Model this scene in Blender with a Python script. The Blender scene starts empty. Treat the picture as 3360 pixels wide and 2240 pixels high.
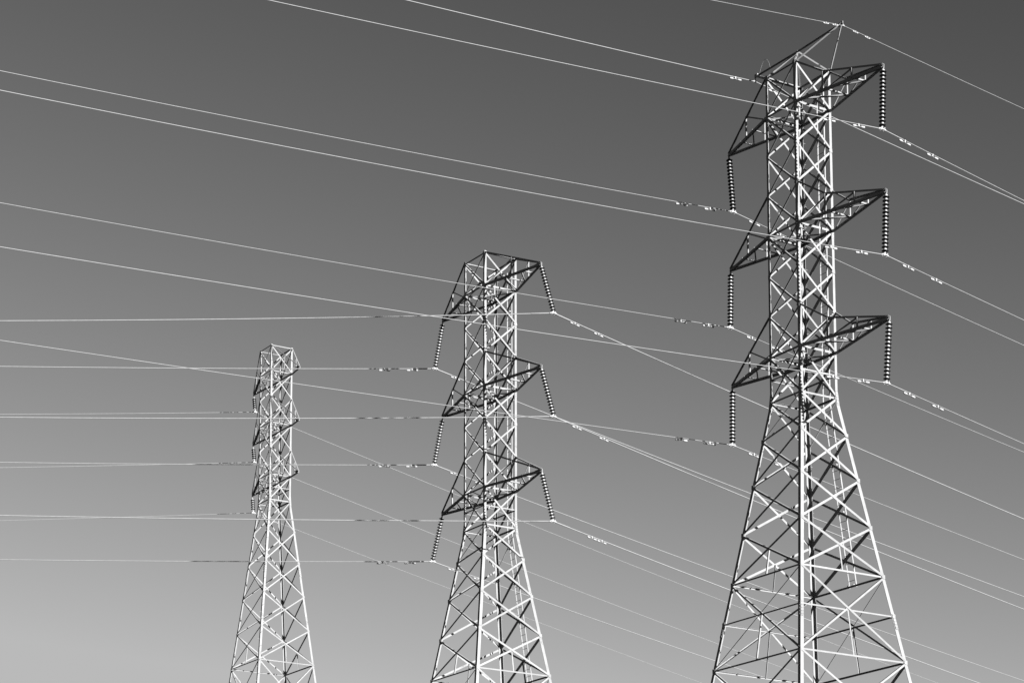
import bpy, math, random
from mathutils import Vector, Matrix, Euler
R = math.radians
random.seed(7)
S = bpy.context.scene
COL = S.collection

CAM = {'f': 2.2521, 'pitch': 0.1362, 'roll': -0.0062, 'sx': -0.1215, 'sy': 0.4621}
TOWERS = {1: {'X': 14.625, 'Y': 78.7795, 'yaw': -1.0471, 'w0': 0.7969, 'ww': 0.8129, 'ws': 0.1582, 'kw': 8, 'z': [37.8111, 36.3171, 34.8003, 33.3157, 31.8111, 30.2906, 28.8176, 27.3067, 25.6517, 24.2535, 22.6164, 20.8968, 19.128, 17.7117, 16.0755], 'armk': [1, 4, 7], 'tips': [[4.3056, 0.0975, 36.3726], [4.3056, 0.0975, 31.8666], [4.3056, 0.0975, 27.3622], [-4.1248, 0.1467, 36.3726], [-4.1248, 0.1467, 31.8666], [-4.1248, 0.1467, 27.3622]], 'apex': [0.0333, 38.7106], 'outrig': [-2.346, 38.7267], 'peak': [2.3757, 38.7688], 'peakclamp': [2.4861, 38.6192]}, 2: {'X': 4.3869, 'Y': 97.6168, 'yaw': -1.0467, 'w0': 0.8156, 'ww': 0.8175, 'ws': 0.1557, 'kw': 8, 'z': [38.0598, 36.5852, 35.0792, 33.5613, 32.0598, 30.5507, 29.0586, 27.5322, 25.8874, 24.4764, 22.8305, 21.1006, 19.3245], 'armk': [1, 4, 7], 'tips': [[4.0349, -0.0384, 36.5926], [4.0349, -0.0384, 32.0672], [4.0349, -0.0384, 27.5396], [-4.022, 0.0262, 36.5926], [-4.022, 0.0262, 32.0672], [-4.022, 0.0262, 27.5396]]}, 3: {'X': -6.5268, 'Y': 127.2005, 'yaw': -1.0461, 'w0': 0.6785, 'ww': 0.67, 'ws': 0.1102, 'kw': 6, 'z': [44.2307, 42.7466, 41.2438, 39.7227, 38.231, 36.7097, 35.2387, 33.4486, 31.6135, 29.6956, 27.7266, 25.7628], 'armk': [1, 3, 5], 'tips': [[2.5863, 0.1294, 42.4996], [2.5863, 0.1294, 39.4757], [2.5863, 0.1294, 36.4627], [-3.0448, 0.1372, 42.4996], [-3.0448, 0.1372, 39.4757], [-3.0448, 0.1372, 36.4627]]}}
LINES = [
 [1, 0, [16.8237, 75.1666, 34.141], [3.6652, 0.0718, 0.0003], [0.5585, 0.1504, 0.0004], [1.07, 2.38], [1.06, 2.37], 0.011],
 [1, 1, [16.8164, 75.1793, 29.6431], [3.6652, 0.071, 0.0005], [0.5585, 0.1514, 0.0004], [1.06, 2.41], [1.08, 2.4], 0.011],
 [1, 2, [16.7813, 75.2402, 25.1552], [3.6652, 0.0645, 0.0004], [0.5585, 0.1599, 0.0004], [1.05, 2.38], [1.05, 2.38], 0.011],
 [1, 3, [12.7682, 82.2883, 34.0846], [3.6652, 0.0647, 0.0004], [0.5585, 0.152, 0.0004], [1.09, 2.41], [1.04, 2.32], 0.0105],
 [1, 4, [12.6374, 82.5147, 29.6732], [3.6652, 0.0559, 0.0004], [0.5585, 0.1506, 0.0004], [1.03, 2.31], [1.06, 2.28], 0.0105],
 [1, 5, [12.6488, 82.495, 25.1629], [3.6652, 0.0466, 0.0002], [0.5585, 0.1505, 0.0003], [1.06, 2.36], [1.04, 2.33], 0.0105],
 [1, 'pk', [15.8682, 76.6265, 38.6192], [3.6652, 0.102, 0.0004], [0.5585, 0.0957, 0.0004], [0.38, 0.8], [0.57, 1.14], 0.008],
 [1, 'or', [13.426, 80.8559, 38.5403], [3.6652, 0.0559, 0.0004], [0.5585, 0.1157, 0.0004], [0.92], [0.92], 0.015],
 [2, 0, [6.9143, 94.1738, 34.4614], [3.351, 0.108, 0.0005], [0.6807, 0.108, 0.0003], [], [1.25, 2.66], 0.021],
 [2, 1, [6.9, 94.2025, 29.9335], [3.351, 0.0853, 0.0005], [0.6807, 0.1183, 0.0004], [], [1.36, 2.96], 0.021],
 [2, 2, [6.8639, 94.2231, 25.3984], [3.351, 0.0609, 0.0004], [0.6807, 0.1226, 0.0004], [], [2.27, 2.85], 0.021],
 [2, 3, [2.0485, 101.7143, 34.5399], [3.351, 0.0794, 0.0004], [0.6807, 0.1007, 0.0003], [1.08, 2.38], [1.22, 2.71], 0.019],
 [2, 4, [2.0253, 101.7545, 30.0216], [3.351, 0.0694, 0.0004], [0.6807, 0.1106, 0.0003], [1.07, 2.34], [1.22, 2.73], 0.018],
 [2, 5, [1.9677, 101.8542, 25.5482], [3.351, 0.0615, 0.0004], [0.6807, 0.1196, 0.0004], [1.05, 2.32], [1.2, 2.72], 0.018],
 [3, 3, [-7.8508, 129.7619, 41.3819], [3.4034, 0.1019, 0.0003], [0.733, 0.1148, 0.0002], [], [0.73, 1.18], 0.013],
 [3, 4, [-7.8589, 129.7758, 38.3772], [3.4034, 0.1082, 0.0003], [0.733, 0.1238, 0.0003], [], [0.69, 1.04], 0.013],
 [3, 5, [-7.8833, 129.8182, 35.3772], [3.4034, 0.1118, 0.0003], [0.733, 0.1242, 0.0002], [], [0.75, 1.69], 0.012],
]


SUN_AZ = -60.0 + 16.3       # degrees from +X, direction towards the sun
SUN_EL = 12.0
SUN_STRENGTH = 5.0
EXPOSURE = 2.4
SKY_GAIN, SKY_GAMMA = 0.345, 2.59   # contrast of the red filtered film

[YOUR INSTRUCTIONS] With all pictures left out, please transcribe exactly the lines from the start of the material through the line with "COL = S.collection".

[SOLUTION FOR THIS EXERCISE]
Model this scene in Blender with a Python script. The Blender scene starts empty. Treat the picture as 3360 pixels wide and 2240 pixels high.
import bpy, math, random
from mathutils import Vector, Matrix, Euler
R = math.radians
random.seed(7)
S = bpy.context.scene
COL = S.collection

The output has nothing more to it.